▶ [COLLECTED DATA]
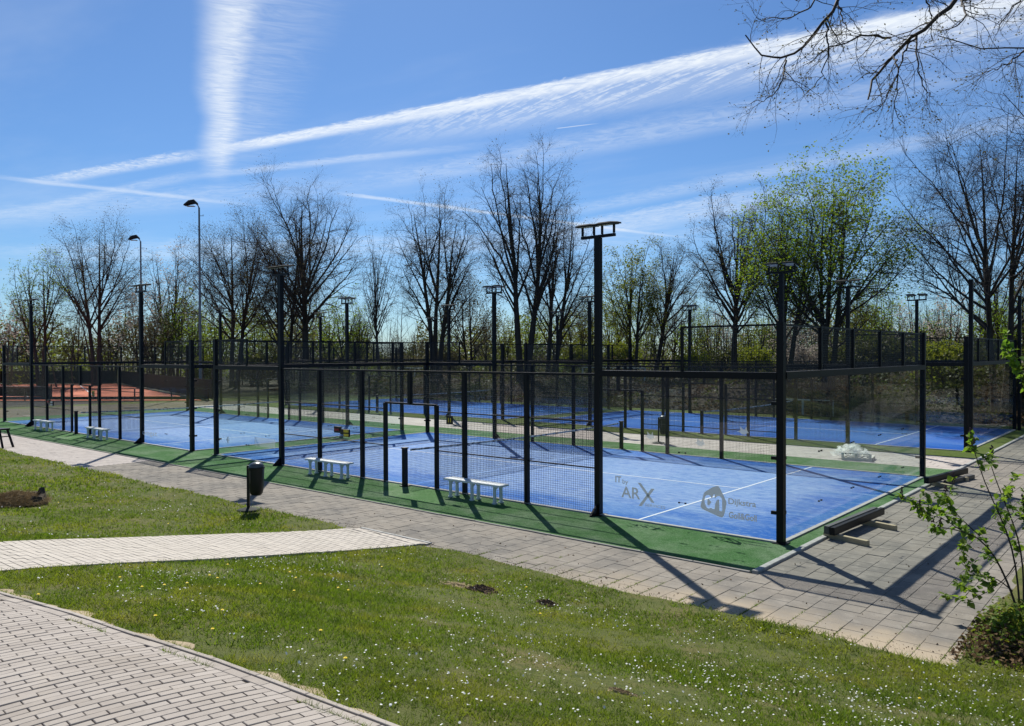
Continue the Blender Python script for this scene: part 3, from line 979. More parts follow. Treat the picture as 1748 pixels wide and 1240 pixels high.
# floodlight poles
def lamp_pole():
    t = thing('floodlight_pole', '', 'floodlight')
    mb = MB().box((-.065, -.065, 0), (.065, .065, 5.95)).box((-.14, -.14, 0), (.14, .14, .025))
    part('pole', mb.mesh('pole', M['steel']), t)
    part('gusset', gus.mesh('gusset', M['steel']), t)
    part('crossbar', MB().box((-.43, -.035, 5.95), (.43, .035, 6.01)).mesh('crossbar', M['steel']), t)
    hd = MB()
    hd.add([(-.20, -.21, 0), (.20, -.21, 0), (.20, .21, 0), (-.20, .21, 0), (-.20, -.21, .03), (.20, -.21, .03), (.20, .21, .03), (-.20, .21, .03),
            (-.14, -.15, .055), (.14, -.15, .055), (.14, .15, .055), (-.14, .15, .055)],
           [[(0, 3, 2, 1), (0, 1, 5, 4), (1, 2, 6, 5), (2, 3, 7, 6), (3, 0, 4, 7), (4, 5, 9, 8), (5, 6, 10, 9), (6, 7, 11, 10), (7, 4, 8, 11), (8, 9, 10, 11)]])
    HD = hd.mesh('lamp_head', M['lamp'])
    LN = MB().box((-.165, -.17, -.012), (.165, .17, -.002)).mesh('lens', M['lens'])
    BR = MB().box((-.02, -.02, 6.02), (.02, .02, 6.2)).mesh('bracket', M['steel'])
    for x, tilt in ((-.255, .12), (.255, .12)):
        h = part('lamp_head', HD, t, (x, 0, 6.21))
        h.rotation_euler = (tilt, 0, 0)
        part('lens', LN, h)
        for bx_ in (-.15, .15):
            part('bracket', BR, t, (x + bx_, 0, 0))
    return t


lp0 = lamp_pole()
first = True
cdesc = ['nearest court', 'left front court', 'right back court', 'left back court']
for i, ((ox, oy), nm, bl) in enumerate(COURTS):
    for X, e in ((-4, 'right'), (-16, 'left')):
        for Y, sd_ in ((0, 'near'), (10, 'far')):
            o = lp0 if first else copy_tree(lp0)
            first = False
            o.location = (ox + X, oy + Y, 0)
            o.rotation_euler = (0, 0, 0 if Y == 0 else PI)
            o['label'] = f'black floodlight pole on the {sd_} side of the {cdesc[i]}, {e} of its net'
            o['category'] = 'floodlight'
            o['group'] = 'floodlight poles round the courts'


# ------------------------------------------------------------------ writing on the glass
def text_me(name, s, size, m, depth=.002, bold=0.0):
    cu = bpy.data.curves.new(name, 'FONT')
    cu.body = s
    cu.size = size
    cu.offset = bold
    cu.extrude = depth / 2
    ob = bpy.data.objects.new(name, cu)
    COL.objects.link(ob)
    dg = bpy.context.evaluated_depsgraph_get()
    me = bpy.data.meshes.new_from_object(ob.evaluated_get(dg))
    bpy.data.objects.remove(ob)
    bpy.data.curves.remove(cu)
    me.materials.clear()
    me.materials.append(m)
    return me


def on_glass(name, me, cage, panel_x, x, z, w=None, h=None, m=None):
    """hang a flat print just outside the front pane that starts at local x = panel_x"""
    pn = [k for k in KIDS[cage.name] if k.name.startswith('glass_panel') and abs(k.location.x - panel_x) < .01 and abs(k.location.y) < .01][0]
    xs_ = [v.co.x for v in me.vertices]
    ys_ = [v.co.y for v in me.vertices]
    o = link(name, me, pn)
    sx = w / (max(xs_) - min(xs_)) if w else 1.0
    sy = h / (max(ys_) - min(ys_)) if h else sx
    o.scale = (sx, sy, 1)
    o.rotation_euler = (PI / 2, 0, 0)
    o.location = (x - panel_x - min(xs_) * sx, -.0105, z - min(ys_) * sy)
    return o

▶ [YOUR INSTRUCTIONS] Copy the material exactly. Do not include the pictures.

▶ [CORRECT OUTPUT]
Continue the Blender Python script for this scene: part 3, from line 979. More parts follow. Treat the picture as 1748 pixels wide and 1240 pixels high.
# floodlight poles
def lamp_pole():
    t = thing('floodlight_pole', '', 'floodlight')
    mb = MB().box((-.065, -.065, 0), (.065, .065, 5.95)).box((-.14, -.14, 0), (.14, .14, .025))
    part('pole', mb.mesh('pole', M['steel']), t)
    part('gusset', gus.mesh('gusset', M['steel']), t)
    part('crossbar', MB().box((-.43, -.035, 5.95), (.43, .035, 6.01)).mesh('crossbar', M['steel']), t)
    hd = MB()
    hd.add([(-.20, -.21, 0), (.20, -.21, 0), (.20, .21, 0), (-.20, .21, 0), (-.20, -.21, .03), (.20, -.21, .03), (.20, .21, .03), (-.20, .21, .03),
            (-.14, -.15, .055), (.14, -.15, .055), (.14, .15, .055), (-.14, .15, .055)],
           [[(0, 3, 2, 1), (0, 1, 5, 4), (1, 2, 6, 5), (2, 3, 7, 6), (3, 0, 4, 7), (4, 5, 9, 8), (5, 6, 10, 9), (6, 7, 11, 10), (7, 4, 8, 11), (8, 9, 10, 11)]])
    HD = hd.mesh('lamp_head', M['lamp'])
    LN = MB().box((-.165, -.17, -.012), (.165, .17, -.002)).mesh('lens', M['lens'])
    BR = MB().box((-.02, -.02, 6.02), (.02, .02, 6.2)).mesh('bracket', M['steel'])
    for x, tilt in ((-.255, .12), (.255, .12)):
        h = part('lamp_head', HD, t, (x, 0, 6.21))
        h.rotation_euler = (tilt, 0, 0)
        part('lens', LN, h)
        for bx_ in (-.15, .15):
            part('bracket', BR, t, (x + bx_, 0, 0))
    return t


lp0 = lamp_pole()
first = True
cdesc = ['nearest court', 'left front court', 'right back court', 'left back court']
for i, ((ox, oy), nm, bl) in enumerate(COURTS):
    for X, e in ((-4, 'right'), (-16, 'left')):
        for Y, sd_ in ((0, 'near'), (10, 'far')):
            o = lp0 if first else copy_tree(lp0)
            first = False
            o.location = (ox + X, oy + Y, 0)
            o.rotation_euler = (0, 0, 0 if Y == 0 else PI)
            o['label'] = f'black floodlight pole on the {sd_} side of the {cdesc[i]}, {e} of its net'
            o['category'] = 'floodlight'
            o['group'] = 'floodlight poles round the courts'


# ------------------------------------------------------------------ writing on the glass
def text_me(name, s, size, m, depth=.002, bold=0.0):
    cu = bpy.data.curves.new(name, 'FONT')
    cu.body = s
    cu.size = size
    cu.offset = bold
    cu.extrude = depth / 2
    ob = bpy.data.objects.new(name, cu)
    COL.objects.link(ob)
    dg = bpy.context.evaluated_depsgraph_get()
    me = bpy.data.meshes.new_from_object(ob.evaluated_get(dg))
    bpy.data.objects.remove(ob)
    bpy.data.curves.remove(cu)
    me.materials.clear()
    me.materials.append(m)
    return me


def on_glass(name, me, cage, panel_x, x, z, w=None, h=None, m=None):
    """hang a flat print just outside the front pane that starts at local x = panel_x"""
    pn = [k for k in KIDS[cage.name] if k.name.startswith('glass_panel') and abs(k.location.x - panel_x) < .01 and abs(k.location.y) < .01][0]
    xs_ = [v.co.x for v in me.vertices]
    ys_ = [v.co.y for v in me.vertices]
    o = link(name, me, pn)
    sx = w / (max(xs_) - min(xs_)) if w else 1.0
    sy = h / (max(ys_) - min(ys_)) if h else sx
    o.scale = (sx, sy, 1)
    o.rotation_euler = (PI / 2, 0, 0)
    o.location = (x - panel_x - min(xs_) * sx, -.0105, z - min(ys_) * sy)
    return o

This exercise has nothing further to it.